The wide difference between High-Low e-energy estimates are justified by the many existing variables and more. However, future greater use of very low cost (or free) driverless public e-buses/trains, where politicians have enough vision do promote it, and lighter more efficient electrified vehicles together with incorporated improved (50%) solar panels could have a major impact on the NET total extra energy required.

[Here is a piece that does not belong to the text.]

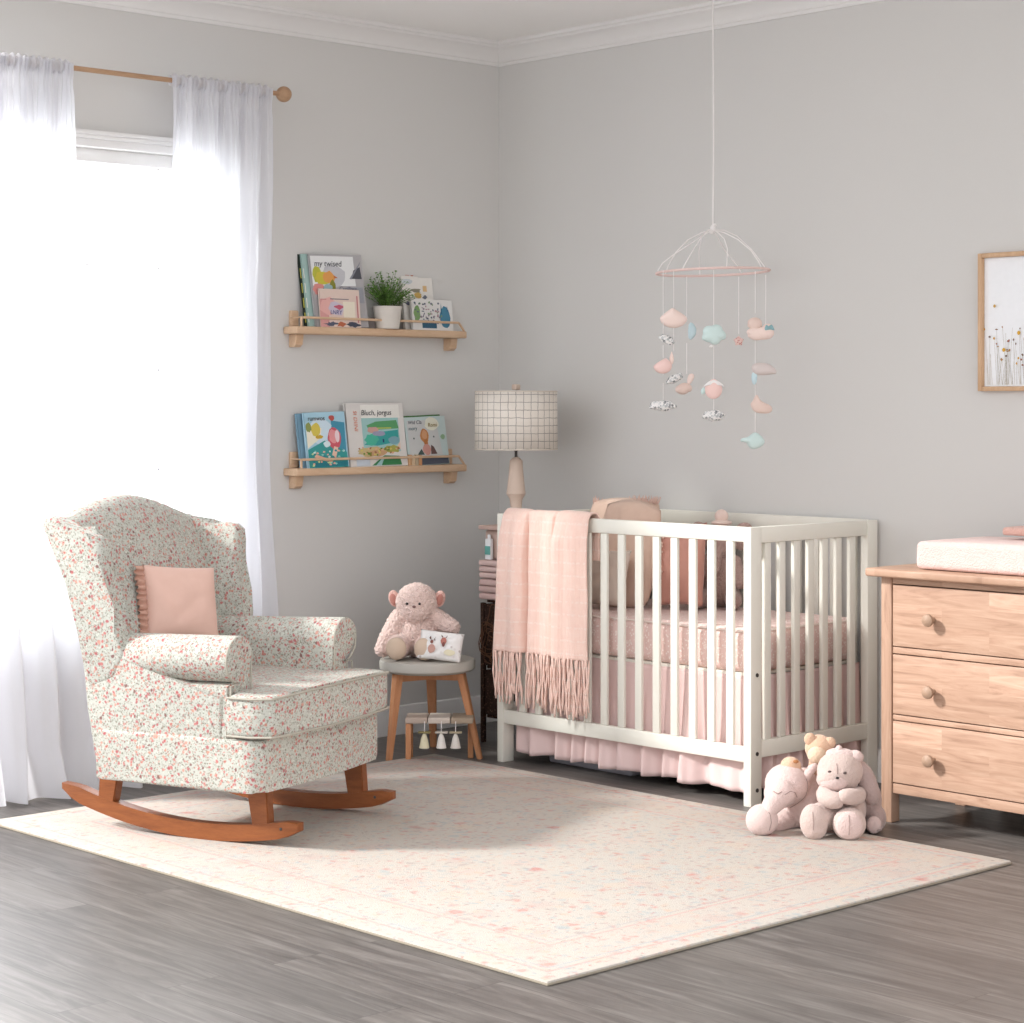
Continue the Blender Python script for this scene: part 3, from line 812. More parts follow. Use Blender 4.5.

Secondly, a noticeable portion (or all) of the extra e-energy required could be offset with savings/reductions in e-energy used to heat/air-condition badly designed- constructed homes and buildings and the used of inefficient heat/air-condition units.

Arnold

While we might see a societal reduction in transport us per capita in some densly populated first world areas in part owing to better planning and public transport this will likely be offset by increases in developing economies.
Globally electricity consumption will increase dramatically from current usage Double more? With high transport requirements triple sounds conservative even with higher efficiencies including the 2X+ higher efficieny for e- transport over ice.
The need to grow solar and wind resources is obvious. While improvements in storage and smart grid tech are likely to greatly increase efficiency and grid capability, the increase in generation from solar and wind will be incremental proportional to continuous deployment.
Doubters will say that high r.e. generation is not appropriate as the technology isn't ready but it is necessary to both drive innovation and have any chance of meeting today's requirements let alone that expected in 2050.

HarveyD

I fully agree that REs will play an increasing role as major suppliers of clean e-energy. Something like 50% (in USA) by 2050 is a strong possibility. Many countries may come close to 66%, specially with improved Solar /Wind facilities.

Supplying clean e-energy for BEVs and FCEVs will never be a major problem as long as the sun is shining and wind keeps on blowing. Matching clean e-energy production to electrified vehicles requirements should not be a major endeavour.